:: Items

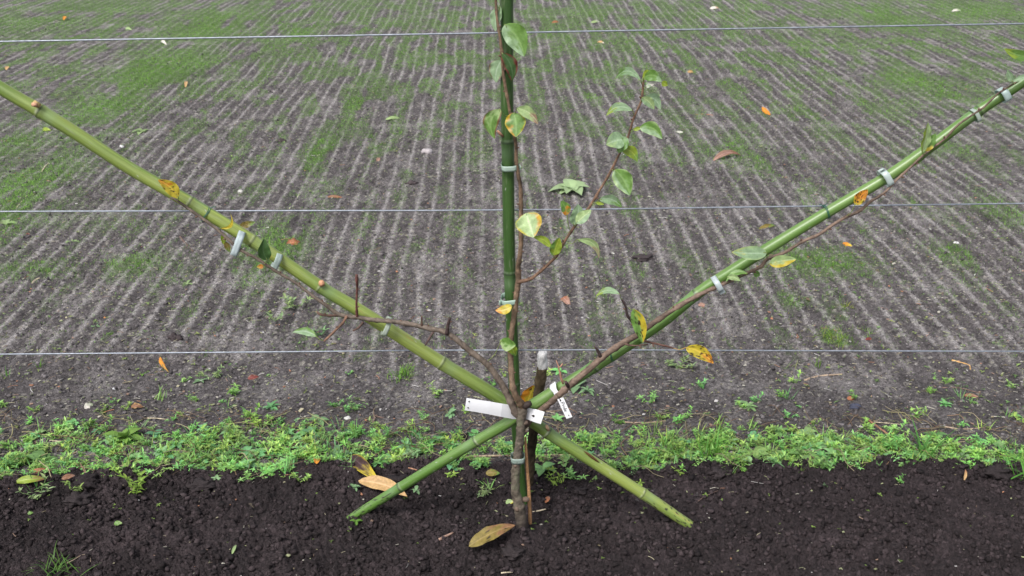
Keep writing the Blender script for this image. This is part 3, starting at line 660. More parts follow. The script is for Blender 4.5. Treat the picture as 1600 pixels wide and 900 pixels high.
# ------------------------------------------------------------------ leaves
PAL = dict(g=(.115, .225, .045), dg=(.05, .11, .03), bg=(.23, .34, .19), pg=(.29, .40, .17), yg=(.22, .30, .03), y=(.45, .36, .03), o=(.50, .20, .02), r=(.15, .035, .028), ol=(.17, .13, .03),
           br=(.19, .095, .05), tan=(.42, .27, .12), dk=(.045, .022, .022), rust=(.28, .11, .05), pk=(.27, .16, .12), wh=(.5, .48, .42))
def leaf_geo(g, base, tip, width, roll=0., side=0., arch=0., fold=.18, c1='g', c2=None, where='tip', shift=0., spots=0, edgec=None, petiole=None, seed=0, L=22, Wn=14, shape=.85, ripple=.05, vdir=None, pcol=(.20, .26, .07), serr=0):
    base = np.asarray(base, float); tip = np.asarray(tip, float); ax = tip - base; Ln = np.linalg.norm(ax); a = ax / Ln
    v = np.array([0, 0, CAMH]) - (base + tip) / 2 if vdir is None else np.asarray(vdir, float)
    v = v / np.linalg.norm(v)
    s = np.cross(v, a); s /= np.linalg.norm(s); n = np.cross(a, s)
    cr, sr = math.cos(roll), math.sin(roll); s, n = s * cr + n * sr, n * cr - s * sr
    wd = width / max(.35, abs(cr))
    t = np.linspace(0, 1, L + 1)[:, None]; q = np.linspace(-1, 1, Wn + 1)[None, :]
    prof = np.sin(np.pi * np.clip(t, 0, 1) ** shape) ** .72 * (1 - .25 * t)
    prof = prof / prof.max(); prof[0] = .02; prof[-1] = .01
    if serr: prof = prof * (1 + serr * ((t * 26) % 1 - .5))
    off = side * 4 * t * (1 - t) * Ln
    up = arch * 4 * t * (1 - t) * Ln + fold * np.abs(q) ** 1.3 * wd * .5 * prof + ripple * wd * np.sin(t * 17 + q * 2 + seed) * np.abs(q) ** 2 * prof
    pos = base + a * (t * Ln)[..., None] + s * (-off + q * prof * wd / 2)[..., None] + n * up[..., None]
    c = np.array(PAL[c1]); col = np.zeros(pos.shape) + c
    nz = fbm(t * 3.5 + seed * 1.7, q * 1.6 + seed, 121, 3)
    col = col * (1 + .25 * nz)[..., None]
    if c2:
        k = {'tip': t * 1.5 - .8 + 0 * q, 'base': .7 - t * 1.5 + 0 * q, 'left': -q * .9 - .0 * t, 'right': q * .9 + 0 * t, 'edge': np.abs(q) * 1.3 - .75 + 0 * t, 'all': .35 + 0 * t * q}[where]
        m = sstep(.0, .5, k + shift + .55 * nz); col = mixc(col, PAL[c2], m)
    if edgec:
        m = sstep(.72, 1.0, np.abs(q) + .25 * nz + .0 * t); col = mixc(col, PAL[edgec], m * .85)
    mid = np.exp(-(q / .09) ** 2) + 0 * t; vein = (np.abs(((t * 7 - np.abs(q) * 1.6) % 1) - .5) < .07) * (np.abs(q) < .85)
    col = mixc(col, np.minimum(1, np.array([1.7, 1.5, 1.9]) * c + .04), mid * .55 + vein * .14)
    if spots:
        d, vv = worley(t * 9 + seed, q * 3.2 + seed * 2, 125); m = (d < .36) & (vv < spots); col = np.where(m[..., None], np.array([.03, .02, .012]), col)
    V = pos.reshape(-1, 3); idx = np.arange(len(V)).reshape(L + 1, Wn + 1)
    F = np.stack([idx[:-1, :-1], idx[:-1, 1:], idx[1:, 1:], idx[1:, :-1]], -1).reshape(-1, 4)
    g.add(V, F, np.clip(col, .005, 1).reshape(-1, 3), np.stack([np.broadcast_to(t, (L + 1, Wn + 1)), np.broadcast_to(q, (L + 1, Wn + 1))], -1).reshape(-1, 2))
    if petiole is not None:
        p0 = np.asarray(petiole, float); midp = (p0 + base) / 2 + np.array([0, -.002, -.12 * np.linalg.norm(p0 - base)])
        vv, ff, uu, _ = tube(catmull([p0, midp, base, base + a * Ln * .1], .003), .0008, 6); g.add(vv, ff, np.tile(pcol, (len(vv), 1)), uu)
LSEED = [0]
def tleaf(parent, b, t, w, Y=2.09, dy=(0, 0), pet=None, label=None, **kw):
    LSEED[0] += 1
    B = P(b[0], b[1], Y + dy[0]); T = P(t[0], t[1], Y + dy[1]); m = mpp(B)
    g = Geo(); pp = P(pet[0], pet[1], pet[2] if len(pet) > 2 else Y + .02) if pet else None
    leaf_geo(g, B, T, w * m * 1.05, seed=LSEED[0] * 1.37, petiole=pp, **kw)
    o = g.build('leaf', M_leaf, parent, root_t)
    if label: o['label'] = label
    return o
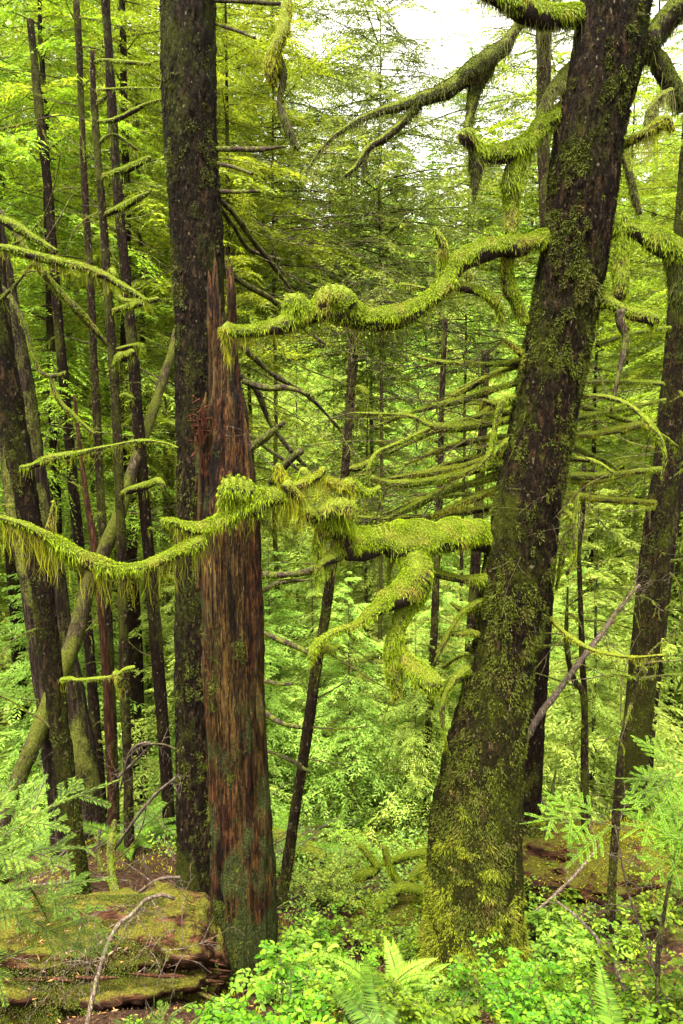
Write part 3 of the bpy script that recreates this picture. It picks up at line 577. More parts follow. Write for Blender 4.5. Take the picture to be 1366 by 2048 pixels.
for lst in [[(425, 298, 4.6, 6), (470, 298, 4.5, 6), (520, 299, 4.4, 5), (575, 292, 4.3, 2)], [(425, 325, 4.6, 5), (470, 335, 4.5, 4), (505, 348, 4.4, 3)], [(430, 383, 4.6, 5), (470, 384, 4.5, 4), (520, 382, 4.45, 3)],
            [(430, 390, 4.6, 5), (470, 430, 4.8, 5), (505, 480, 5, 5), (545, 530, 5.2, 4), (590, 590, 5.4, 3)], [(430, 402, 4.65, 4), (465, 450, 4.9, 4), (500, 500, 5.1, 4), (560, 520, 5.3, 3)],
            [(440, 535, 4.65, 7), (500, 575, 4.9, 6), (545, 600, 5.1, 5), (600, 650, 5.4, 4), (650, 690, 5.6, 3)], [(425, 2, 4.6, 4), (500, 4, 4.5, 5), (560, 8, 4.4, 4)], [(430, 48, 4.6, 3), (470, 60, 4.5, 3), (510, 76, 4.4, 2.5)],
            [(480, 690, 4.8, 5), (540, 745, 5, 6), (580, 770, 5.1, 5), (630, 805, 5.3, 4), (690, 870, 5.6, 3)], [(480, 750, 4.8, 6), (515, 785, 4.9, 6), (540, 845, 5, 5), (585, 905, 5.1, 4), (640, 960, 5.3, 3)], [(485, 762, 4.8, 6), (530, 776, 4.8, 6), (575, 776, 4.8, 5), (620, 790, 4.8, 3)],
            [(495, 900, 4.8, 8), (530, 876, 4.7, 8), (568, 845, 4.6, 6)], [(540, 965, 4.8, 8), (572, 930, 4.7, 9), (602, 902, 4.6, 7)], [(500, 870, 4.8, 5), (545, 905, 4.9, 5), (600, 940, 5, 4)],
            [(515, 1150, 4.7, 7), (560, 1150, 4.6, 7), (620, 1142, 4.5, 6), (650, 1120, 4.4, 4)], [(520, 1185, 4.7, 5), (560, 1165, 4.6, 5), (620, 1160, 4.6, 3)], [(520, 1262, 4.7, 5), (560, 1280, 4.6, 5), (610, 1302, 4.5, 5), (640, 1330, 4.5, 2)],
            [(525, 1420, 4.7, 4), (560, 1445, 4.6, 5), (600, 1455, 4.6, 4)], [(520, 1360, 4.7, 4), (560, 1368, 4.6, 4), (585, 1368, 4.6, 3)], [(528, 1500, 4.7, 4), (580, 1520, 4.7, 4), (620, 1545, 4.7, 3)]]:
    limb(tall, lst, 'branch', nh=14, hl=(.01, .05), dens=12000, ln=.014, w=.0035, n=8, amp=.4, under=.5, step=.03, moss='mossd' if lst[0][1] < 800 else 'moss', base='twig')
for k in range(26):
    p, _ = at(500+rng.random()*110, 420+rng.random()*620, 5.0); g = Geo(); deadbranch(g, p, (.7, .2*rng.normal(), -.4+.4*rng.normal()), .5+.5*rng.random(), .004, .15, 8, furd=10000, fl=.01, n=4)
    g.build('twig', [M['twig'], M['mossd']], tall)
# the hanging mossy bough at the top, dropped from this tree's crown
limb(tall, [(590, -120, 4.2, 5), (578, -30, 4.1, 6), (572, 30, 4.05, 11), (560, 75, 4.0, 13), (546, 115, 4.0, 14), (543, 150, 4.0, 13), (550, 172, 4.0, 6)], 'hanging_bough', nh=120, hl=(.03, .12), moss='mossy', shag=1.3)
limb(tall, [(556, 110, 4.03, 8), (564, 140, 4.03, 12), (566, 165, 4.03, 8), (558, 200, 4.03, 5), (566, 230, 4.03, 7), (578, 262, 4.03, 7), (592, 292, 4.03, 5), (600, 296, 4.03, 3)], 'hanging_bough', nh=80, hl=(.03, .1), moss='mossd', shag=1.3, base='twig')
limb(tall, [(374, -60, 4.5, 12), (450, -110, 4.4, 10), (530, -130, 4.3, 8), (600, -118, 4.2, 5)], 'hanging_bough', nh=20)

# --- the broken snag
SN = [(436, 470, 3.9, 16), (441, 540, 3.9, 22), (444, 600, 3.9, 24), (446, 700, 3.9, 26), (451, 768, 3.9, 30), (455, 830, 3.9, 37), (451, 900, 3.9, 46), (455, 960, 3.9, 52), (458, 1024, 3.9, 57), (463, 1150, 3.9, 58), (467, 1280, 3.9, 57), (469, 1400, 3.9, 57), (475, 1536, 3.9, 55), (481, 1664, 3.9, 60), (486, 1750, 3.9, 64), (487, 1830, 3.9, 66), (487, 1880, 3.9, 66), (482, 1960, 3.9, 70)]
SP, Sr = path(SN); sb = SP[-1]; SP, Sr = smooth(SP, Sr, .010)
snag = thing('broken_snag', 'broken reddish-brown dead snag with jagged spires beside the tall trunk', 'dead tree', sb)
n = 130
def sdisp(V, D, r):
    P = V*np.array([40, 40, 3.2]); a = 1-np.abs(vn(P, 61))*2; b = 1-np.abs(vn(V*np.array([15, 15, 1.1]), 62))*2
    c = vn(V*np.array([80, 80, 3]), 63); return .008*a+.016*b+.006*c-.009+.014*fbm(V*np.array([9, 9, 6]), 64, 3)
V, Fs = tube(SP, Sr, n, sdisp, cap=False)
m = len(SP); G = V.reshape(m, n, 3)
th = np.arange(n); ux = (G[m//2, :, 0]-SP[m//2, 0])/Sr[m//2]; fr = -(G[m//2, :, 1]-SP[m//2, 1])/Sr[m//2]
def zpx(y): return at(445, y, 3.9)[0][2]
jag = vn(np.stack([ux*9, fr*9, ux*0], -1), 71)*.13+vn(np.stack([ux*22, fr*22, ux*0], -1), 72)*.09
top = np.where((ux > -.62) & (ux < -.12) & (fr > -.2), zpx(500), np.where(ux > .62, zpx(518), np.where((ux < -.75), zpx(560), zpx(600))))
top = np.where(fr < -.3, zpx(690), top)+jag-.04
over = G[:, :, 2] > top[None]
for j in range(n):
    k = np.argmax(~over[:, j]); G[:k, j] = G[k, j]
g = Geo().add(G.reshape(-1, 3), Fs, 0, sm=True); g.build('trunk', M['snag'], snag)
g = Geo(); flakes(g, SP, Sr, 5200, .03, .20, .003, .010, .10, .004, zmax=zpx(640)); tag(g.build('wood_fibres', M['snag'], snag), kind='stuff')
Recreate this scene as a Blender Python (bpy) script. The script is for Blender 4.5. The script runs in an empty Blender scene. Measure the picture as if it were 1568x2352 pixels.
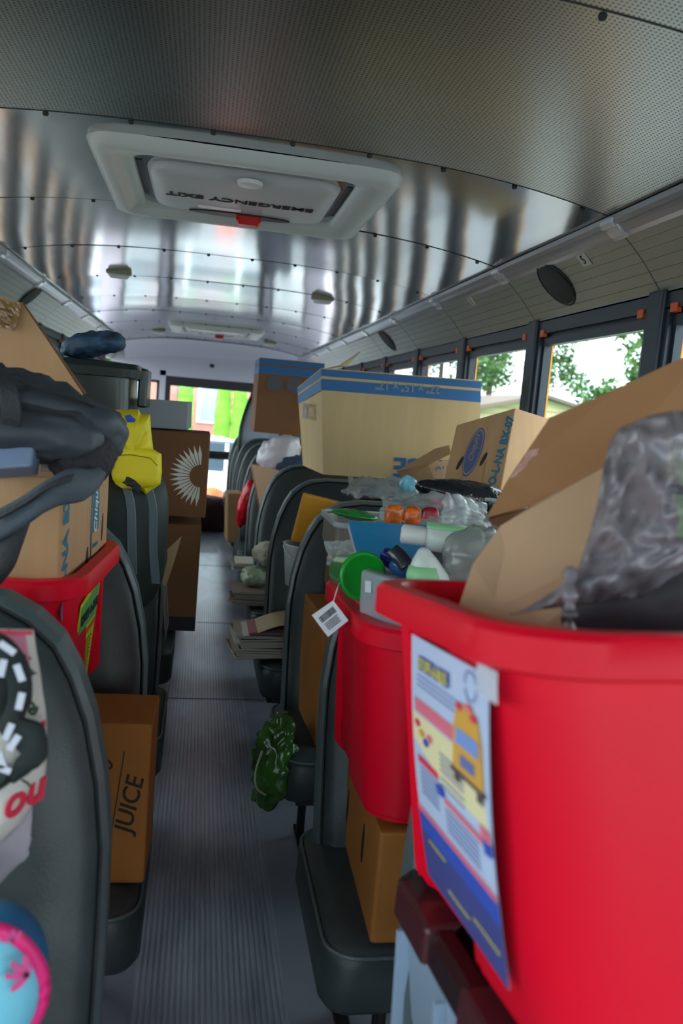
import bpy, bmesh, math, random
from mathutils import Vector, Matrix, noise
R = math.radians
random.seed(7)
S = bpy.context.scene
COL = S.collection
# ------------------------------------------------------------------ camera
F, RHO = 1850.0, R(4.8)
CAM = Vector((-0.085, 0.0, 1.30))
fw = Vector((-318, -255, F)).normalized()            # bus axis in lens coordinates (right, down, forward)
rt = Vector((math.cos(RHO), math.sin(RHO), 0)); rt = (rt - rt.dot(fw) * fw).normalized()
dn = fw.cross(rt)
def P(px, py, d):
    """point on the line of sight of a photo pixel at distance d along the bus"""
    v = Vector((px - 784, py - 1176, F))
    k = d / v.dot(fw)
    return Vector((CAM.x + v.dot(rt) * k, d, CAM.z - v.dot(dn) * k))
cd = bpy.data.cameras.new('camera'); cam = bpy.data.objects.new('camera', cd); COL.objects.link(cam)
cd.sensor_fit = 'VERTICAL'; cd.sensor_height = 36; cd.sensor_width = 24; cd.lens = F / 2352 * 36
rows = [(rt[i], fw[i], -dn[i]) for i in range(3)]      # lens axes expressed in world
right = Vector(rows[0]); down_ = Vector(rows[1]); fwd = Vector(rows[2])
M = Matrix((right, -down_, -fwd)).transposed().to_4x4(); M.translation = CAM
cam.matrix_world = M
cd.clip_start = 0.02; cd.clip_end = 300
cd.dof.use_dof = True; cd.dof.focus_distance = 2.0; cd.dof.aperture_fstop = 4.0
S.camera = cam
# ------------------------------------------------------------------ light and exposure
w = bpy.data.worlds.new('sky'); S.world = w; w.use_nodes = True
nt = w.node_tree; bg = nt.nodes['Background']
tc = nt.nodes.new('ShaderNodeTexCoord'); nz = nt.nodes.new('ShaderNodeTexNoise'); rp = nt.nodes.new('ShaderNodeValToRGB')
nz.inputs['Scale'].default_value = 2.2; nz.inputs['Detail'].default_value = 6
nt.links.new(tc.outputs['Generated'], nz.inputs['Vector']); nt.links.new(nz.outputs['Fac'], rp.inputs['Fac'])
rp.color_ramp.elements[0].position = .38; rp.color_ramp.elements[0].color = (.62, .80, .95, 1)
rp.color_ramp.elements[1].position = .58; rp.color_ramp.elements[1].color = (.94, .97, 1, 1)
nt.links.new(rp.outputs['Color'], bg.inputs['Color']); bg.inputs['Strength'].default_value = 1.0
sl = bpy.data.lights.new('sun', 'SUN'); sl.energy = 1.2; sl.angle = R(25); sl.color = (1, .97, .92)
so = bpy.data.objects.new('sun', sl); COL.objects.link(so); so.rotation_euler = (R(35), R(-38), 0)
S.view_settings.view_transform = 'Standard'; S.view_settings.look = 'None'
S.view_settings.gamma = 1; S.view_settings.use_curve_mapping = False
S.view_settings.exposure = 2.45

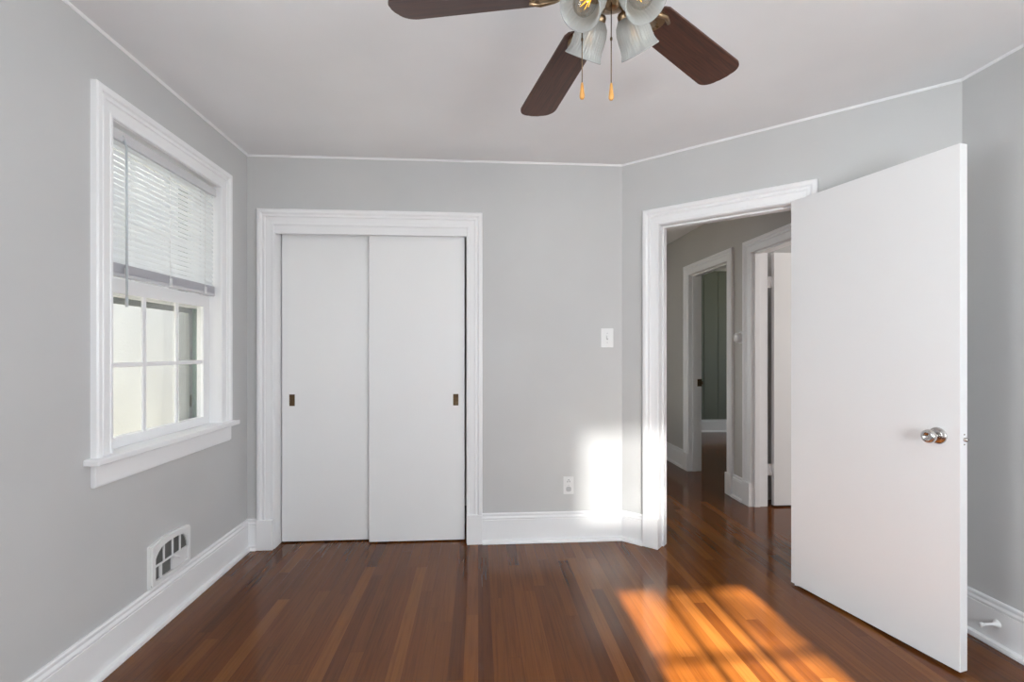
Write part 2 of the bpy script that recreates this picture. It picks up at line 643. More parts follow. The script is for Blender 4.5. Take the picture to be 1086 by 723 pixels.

::::

Work to be completed –
Select every line in the records above that contains the word "picture".

Right answer –
Keep writing the Blender script for this image. This is part 3, starting at line 660. More parts follow. The script is for Blender 4.5. Treat the picture as 1600 pixels wide and 900 pixels high.
Write part 3 of the bpy script that recreates this picture. It picks up at line 577. More parts follow. Write for Blender 4.5. Take the picture to be 1366 by 2048 pixels.
Recreate this scene as a Blender Python (bpy) script. The script is for Blender 4.5. The script runs in an empty Blender scene. Measure the picture as if it were 1568x2352 pixels.
Write part 2 of the bpy script that recreates this picture. It picks up at line 643. More parts follow. The script is for Blender 4.5. Take the picture to be 1086 by 723 pixels.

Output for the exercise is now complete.